Friday, February 12, 2016

restaurant review: Martha


Martha 
184 Dekalb Ave
Brooklyn, NY 11205
marthabrooklyn.com

Maybe Martha is trying to please everyone - here's to a restaurant that serves microgreens and chicken wings - but it is probably succeeding. Although enamored by this spot long before I decided to leave my teeny Upper East Side studio for a fourth-floor walk-up in Bushwick, my most recent visit as a newcomer to the borough was symbolic. Martha's breezy space on Carlton and Delkab, all but hidden next to a blocky food market nearby hilly Fort Greene Park, felt strangely like home. With its smooth wooden tabletops, cool glass bottles, sturdy chrome stools, and delicate light courtesy of generous windows and a backyard patio, it emanates the sweet freshness and guiltless idle of a nap on a hammock, or an afternoon whiled away with a tall hot French press and a book you've already reread once, even twice before.
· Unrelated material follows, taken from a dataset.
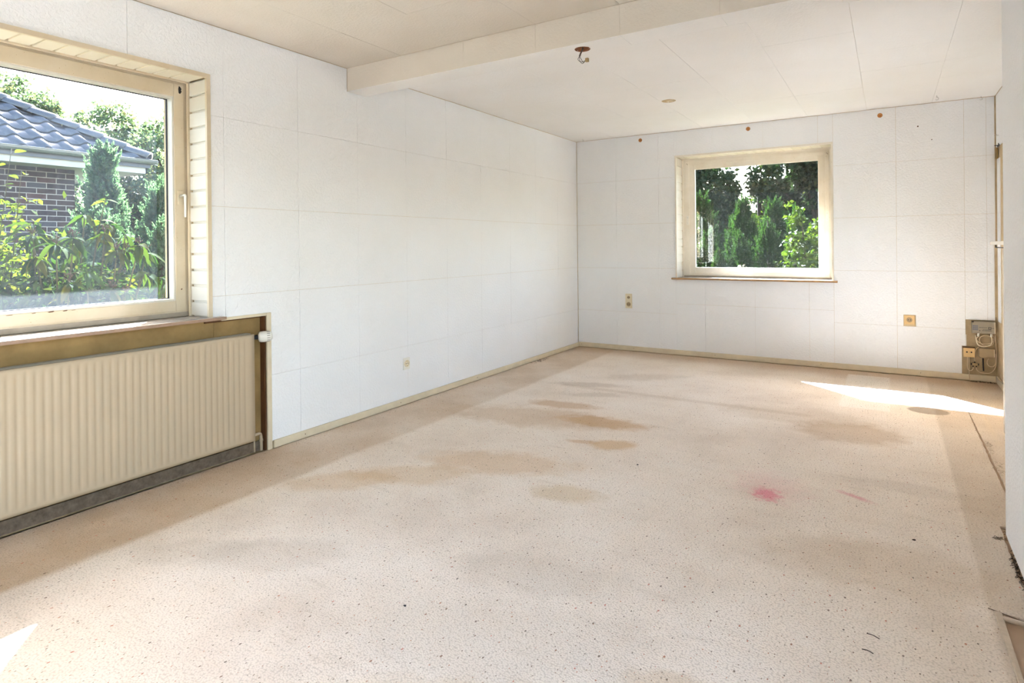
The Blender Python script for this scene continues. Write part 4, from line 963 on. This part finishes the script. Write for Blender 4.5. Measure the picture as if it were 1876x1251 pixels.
# pantiles: wavy, one object each
cosr = 1 / math.sqrt(1 + SL * SL); up_r = Vector((-cosr, 0, SL * cosr)); nr = Vector((SL * cosr, 0, cosr)); sidev = Vector((0, 1, 0))
def pantile(side, upv, nrm_):
    mb = MB(); tw, tl, ns = 0.302, 0.40, 10
    for (l, lift) in ((0.0, 0.040), (tl, 0.014)):
        for k in range(ns + 1):
            t = k / ns; hgt = 0.048 * max(0.0, math.sin(math.pi * min(1.0, t / 0.55))) ** 1.0 if t < 0.55 else -0.006 * math.sin(math.pi * (t - 0.55) / 0.45)
            mb.v.append(side * (t * tw) + upv * l + nrm_ * (lift + hgt))
    n_ = ns + 1
    for (l) in (0.0,):
        for k in range(n_):
            mb.v.append(Vector(mb.v[k]) - nrm_ * 0.024)
    mb.f = [(k, k + 1, n_ + k + 1, n_ + k) for k in range(ns)] + [(2 * n_ + k, 2 * n_ + k + 1, k + 1, k) for k in range(ns)]
    me = mb.mesh('roof_tile'); me.materials.append(MT['rooft'])
    for p in me.polygons[:ns]: p.use_smooth = True
    return me
ptile = pantile(sidev, up_r, nr)
cnt = 0
for rw in range(8):
    dist = rw * 0.335
    base = Vector((EX, 0, EZ)) + up_r * (dist - 0.03)
    lim = EY - (dist + 0.05) * cosr            # hip line at this course
    y = EY - 0.30
    k = 0
    while y > -6.4:
        if y + 0.302 < lim + 0.34 and y + 0.15 < lim + 0.12:
            link('roof_tile', ptile, None, roof, Matrix.Translation((base.x, y, base.z))); cnt += 1
        y -= 0.300
# hip caps
hd_ = Vector((-1, -1, SL)).normalized()
for k in range(12):
    p = Vector((EX, EY, EZ + 0.05)) + hd_ * (0.02 + 0.36 * k); q = p + hd_ * 0.42
    s_ = Vector((1, -1, 0)).normalized(); n_ = hd_.cross(s_).normalized()
    if n_.z < 0: n_ = -n_
    mb = MB(); ns = 10
    for (e, rr_, lf) in ((p, 0.125, 0.020), (q, 0.110, 0.0)):
        for j in range(ns + 1):
            a_ = math.pi * j / ns; mb.v.append(e + s_ * (rr_ * math.cos(a_)) + n_ * (rr_ * math.sin(a_) * 0.85 + lf - 0.02))
    for j in range(ns + 1): mb.v.append(Vector(mb.v[j]) * 1.0 - n_ * 0.03 - s_ * (0.03 * math.cos(math.pi * j / ns)))
    m_ = ns + 1
    mb.f = [(j, j + 1, m_ + j + 1, m_ + j) for j in range(ns)] + [(2 * m_ + j, 2 * m_ + j + 1, j + 1, j) for j in range(ns)]
    o = mb.build('hip_cap', 'rooft', roof, smooth=True)

# ------------------------------------------------------------------ plants
def quads_mesh(name, V, mat, nper=4):
    """V: (n, nper, 3) array of polygons"""
    V = np.asarray(V, np.float32); n_ = V.shape[0]
    me = bpy.data.meshes.new(name)
    me.vertices.add(n_ * nper); me.vertices.foreach_set('co', V.reshape(-1))
    me.loops.add(n_ * nper); me.loops.foreach_set('vertex_index', np.arange(n_ * nper, dtype=np.int32))
    me.polygons.add(n_); me.polygons.foreach_set('loop_start', np.arange(0, n_ * nper, nper, dtype=np.int32))
    me.polygons.foreach_set('loop_total', np.full(n_, nper, np.int32))
    me.update(calc_edges=True); me.validate()
    me.materials.append(MT[mat]); return me

def unit(a): return a / (np.linalg.norm(a, axis=-1, keepdims=True) + 1e-9)
def leaf_quads(P, D, N, L, W):
    """rhombic leaf: base P, direction D, normal hint N, length L, width W (arrays)"""
    S = unit(np.cross(D, N)); L = L[:, None]; W = W[:, None]
    up_ = unit(np.cross(S, D))
    a = P; b = P + D * L * 0.45 + S * W * 0.5 + up_ * W * 0.12; c = P + D * L - up_ * L * 0.06; d = P + D * L * 0.45 - S * W * 0.5 + up_ * W * 0.12
    return np.stack([a, b, c, d], 1)

def conifer_mesh(name, mat, h, r, plumes, per, seed, plen=(0.22, 0.42), droop=0.15, r_pow=0.8, needle=0.05):
    rg = np.random.default_rng(seed); Q = []
    hh = rg.random(plumes) ** 0.75
    zz = h * (0.03 + 0.95 * hh)
    rad_ = r * (1 - hh) ** r_pow * (0.45 + 0.55 * rg.random(plumes) ** 0.5) + 0.02
    az = rg.random(plumes) * 2 * np.pi
    for i in range(plumes):
        out = np.array([math.cos(az[i]), math.sin(az[i]), 0.0])
        base = out * rad_[i] * 0.62 + np.array([0, 0, zz[i] - 0.10])
        L = rg.uniform(*plen) * (0.65 + 0.5 * (1 - hh[i]))
        ax_ = unit(out * (0.55 * (1 - hh[i]) + 0.18) + np.array([rg.normal(0, .15), rg.normal(0, .15), 1.0 - droop]))
        t = np.sort(rg.random(per)); P = base + ax_ * (t[:, None] * L)
        side = unit(rg.normal(size=(per, 3))); side = unit(side - (side @ ax_)[:, None] * ax_)
        spread = (0.95 - 0.65 * t)[:, None]
        D = unit(ax_ * 0.75 + side * spread)
        ln = needle * (1.25 - 0.75 * t) * rg.uniform(0.7, 1.3, per)
        Q.append(leaf_quads(P, D, unit(rg.normal(size=(per, 3))), ln, ln * 0.36))
    return quads_mesh(name, np.concatenate(Q), mat)

def crown_mesh(name, mat, blobs, n_leaf, size, seed, shell=0.5):
    """blobs: list of (x,y,z,rx,ry,rz)"""
    rg = np.random.default_rng(seed); Q = []
    vol = np.array([b[3] * b[4] * b[5] for b in blobs]) ** 0.75; vol = vol / vol.sum()
    for b, f in zip(blobs, vol):
        n_ = max(30, int(n_leaf * f))
        # twig clusters
        nc = max(6, n_ // 26); C_ = unit(rg.normal(size=(nc, 3))) * (shell + (1 - shell) * rg.random((nc, 1)) ** 0.6)
        idx = rg.integers(0, nc, n_)
        p = C_[idx] * np.array(b[3:6]) + rg.normal(size=(n_, 3)) * (0.11 * (b[3] * b[4] * b[5]) ** (1 / 3)) + np.array(b[:3])
        D = unit(rg.normal(size=(n_, 3)) + np.array([0, 0, -0.35])); L = size * rg.uniform(0.6, 1.35, n_)
        Q.append(leaf_quads(p, D, unit(rg.normal(size=(n_, 3))), L, L * 0.62))
    return quads_mesh(name, np.concatenate(Q), mat)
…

The lunch menu reads like a hybrid between street-cart and farm-to-table peppered with sandwich names no less saucy than the fare itself ("rogue sailor!") and numerous welcome appearances of the modifier "fried." Sandwiches are Martha's claim to fame: in its early days, the restaurant was known as the Brooklyn Sandwich Society. Although the repertoire has since expanded, I stuck to the classics—which are, it so happens, far from traditional. The Sloppy Josephine is more like a deconstructed burger than its drippy namesake, with packed ground lamb spiked with five-spice and gingery lime pickles inspired by nimbu adrak ka acchar, an Indian pickling method involving no vinegar or oil. Served open-faced with a big, splashy fried egg on top, Sloppy Josephine is to Joe as croque-madame is to monsieur. The All-American, Asian-spiced reference to a Parisian bistro staple somehow works, perhaps because the bizarre eclecticism of its parts is tempered by a warm, cornmeal-sprinkled village round sandwich roll from Balthazar Bakery, so yeasty and bubbly; still, I was delighted to find that a sandwich this well-traveled could taste so much like comfort food.

There is no quicker way to feel like a culinary genius than to whip up a fabulous omelet with the various, often incongruent odds and ends found in an otherwise understocked fridge; the Roti John sandwich at Martha is like your midnight Sriracha-drenched egg improvisations but cleaned up and fully graduated. The sleek scallion and smokey lap chong omelette on buttery bread gets its heat from sambal (chili peppers, coarsely ground), pickled jalapeños, and smoked paprika; whole cilantro leaves act as an invigorating palate cleanser before the whole thing makes you drowsy. Even then, rapacious eaters like me will have to pace themselves—the bread, plush and toasty, is extravagant in itself, the kind that leaves the tips of your fingers shiny and of which I could probably consume an entire loaf before it became anything more.

Tip: wash it all down with white wine at 3pm on a Sunday; I learned it the easy way. They also have something called hot buttered sake that sounds a lot like getting tipsy at the movies and will be on my tab when I head over for dinner, now that I live only 2.9 miles away. Sake or not, I'll have to make my way back for dessert, for which I had no room this time - the globetrotting combinations of our first courses fully satisfied my wanderlust.